## Description of the task
Identify all lines in the data containing the string "part". Copy them out.

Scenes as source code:

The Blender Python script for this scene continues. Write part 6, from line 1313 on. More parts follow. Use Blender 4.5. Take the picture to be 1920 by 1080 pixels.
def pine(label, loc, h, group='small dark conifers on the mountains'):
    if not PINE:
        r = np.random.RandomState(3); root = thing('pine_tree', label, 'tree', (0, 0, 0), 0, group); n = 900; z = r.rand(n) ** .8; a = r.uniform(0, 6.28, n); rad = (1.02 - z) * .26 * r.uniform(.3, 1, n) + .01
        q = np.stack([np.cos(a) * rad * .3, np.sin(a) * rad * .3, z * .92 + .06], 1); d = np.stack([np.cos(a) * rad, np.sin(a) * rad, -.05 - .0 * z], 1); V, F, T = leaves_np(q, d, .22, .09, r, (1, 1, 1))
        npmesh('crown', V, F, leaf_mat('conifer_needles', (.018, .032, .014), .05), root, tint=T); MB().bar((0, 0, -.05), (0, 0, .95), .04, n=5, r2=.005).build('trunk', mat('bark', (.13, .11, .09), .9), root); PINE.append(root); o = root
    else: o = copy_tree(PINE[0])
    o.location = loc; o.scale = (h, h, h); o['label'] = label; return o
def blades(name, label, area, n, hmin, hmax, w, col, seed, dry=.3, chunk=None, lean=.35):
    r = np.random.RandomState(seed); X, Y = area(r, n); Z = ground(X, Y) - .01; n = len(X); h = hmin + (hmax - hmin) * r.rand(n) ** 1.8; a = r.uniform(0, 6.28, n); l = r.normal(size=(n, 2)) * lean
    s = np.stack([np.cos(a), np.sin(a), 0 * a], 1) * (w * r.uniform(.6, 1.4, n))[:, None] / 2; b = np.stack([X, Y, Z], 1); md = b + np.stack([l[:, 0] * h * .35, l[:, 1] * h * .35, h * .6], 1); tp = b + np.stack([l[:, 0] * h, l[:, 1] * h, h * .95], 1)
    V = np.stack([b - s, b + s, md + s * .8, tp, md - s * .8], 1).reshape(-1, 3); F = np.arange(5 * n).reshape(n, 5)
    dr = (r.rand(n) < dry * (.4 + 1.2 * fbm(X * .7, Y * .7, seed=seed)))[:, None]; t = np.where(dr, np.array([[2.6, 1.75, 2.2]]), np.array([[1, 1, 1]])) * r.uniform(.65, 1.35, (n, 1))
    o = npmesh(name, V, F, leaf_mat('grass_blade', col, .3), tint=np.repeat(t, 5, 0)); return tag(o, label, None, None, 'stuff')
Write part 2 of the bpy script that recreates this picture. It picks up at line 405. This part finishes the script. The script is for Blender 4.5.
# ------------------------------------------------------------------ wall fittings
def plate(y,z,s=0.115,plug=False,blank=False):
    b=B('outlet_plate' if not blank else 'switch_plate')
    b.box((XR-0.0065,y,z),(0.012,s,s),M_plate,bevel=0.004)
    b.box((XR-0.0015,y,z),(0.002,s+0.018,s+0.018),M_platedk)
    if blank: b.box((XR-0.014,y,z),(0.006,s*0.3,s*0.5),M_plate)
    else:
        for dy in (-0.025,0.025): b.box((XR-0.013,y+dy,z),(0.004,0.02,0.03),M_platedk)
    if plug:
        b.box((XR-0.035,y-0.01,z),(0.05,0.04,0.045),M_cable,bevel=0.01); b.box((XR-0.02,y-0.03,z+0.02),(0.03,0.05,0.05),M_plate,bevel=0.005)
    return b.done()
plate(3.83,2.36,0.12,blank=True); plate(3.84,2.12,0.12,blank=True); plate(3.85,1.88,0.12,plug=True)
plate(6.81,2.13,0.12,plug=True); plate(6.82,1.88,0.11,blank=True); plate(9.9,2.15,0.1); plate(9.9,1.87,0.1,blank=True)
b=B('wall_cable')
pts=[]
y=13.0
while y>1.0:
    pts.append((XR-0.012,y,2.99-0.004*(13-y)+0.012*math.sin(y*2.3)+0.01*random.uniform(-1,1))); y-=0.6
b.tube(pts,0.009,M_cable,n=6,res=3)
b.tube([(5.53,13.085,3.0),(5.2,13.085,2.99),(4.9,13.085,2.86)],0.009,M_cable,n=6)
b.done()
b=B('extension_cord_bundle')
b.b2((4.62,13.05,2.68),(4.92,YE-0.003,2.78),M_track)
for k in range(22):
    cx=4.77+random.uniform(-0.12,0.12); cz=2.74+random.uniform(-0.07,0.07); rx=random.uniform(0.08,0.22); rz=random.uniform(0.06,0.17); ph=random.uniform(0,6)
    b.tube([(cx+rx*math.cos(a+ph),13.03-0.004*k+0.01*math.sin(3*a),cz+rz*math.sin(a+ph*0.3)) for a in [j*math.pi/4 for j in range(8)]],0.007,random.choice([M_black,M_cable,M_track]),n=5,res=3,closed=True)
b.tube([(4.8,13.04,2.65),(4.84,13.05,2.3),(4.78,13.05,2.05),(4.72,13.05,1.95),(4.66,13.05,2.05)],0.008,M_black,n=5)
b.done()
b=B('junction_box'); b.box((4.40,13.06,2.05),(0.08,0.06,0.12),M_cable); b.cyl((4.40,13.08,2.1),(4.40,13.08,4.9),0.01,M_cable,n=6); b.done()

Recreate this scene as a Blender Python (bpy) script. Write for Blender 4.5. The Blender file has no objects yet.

## Result of the exercise
The Blender Python script for this scene continues. Write part 6, from line 1313 on. More parts follow. Use Blender 4.5. Take the picture to be 1920 by 1080 pixels.
Write part 2 of the bpy script that recreates this picture. It picks up at line 405. This part finishes the script. The script is for Blender 4.5.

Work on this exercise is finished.